Olympic Gains Market Share in Strong Second Quarter

Written by Sandy Williams


Olympic Steel celebrated a particularly strong second quarter. Net sales jumped 30 percent year-over-year to $356.2 million on higher shipping volume and selling prices. Net income grew 35 percent for the quarter to $4.8 million.

Carbon flat product sales increased 37 percent to $237 million from Q2 2016 sales of $173 million. Shipments increased 13 percent year-over-year to 308,468 tons from 272,447 tons, triple the MSCI average of 3.75 percent. Average selling price for carbon flat products was $769 per ton, up from $635 per ton a year ago. Specialty and Tubular sales also increased significantly during the quarter with all three segments achieving record market share. the company said.

End markets are continuing to improve said CEO Michael Siegal, noting that customers expect to remain busy for the remainder of the year.

“The 232 decision, which may or may not be forthcoming, has been a focus of much discussion in the industry and has created much of the recent volatility in steel pricing,” said Siegal. “However, until something definitive is announced, it is all just noise and talk.
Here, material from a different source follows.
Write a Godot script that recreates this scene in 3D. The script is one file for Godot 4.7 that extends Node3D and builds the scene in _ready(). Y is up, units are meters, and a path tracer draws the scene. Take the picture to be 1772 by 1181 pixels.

The real story is the improvement in underlying fundamentals from recovering demand around the world. Scrap prices have been increasing and iron ore prices have also rebounded due to demand in China, Europe and, of course, the United States.

President Dave Wolfort added that Olympic Steel has seen a resurgence in the agricultural and construction markets. Both were flat last year, but gained momentum at the end of 2016 and into the first half of 2017. Olympic’s orders from OEMs and automotive continue to be strong.

The significant improvement in flat carbon sales were the result of higher demand, said Wolfort. “Most of our large OEMS have been significantly busy, and the second tier support for that has been busier,” he said. “We saw automotive do fairly well for us, particularly in first quarter and in second quarter with the advent of us supplying some aluminum.”

Asked about inflationary pressure, Siegal said he expects higher health care costs and wage increases due to a catch-up in wage growth coupled with low unemployment levels and a shortage of skilled labor. Any Section 232 action that restricts imports would likely cause modest pricing inflation, he added.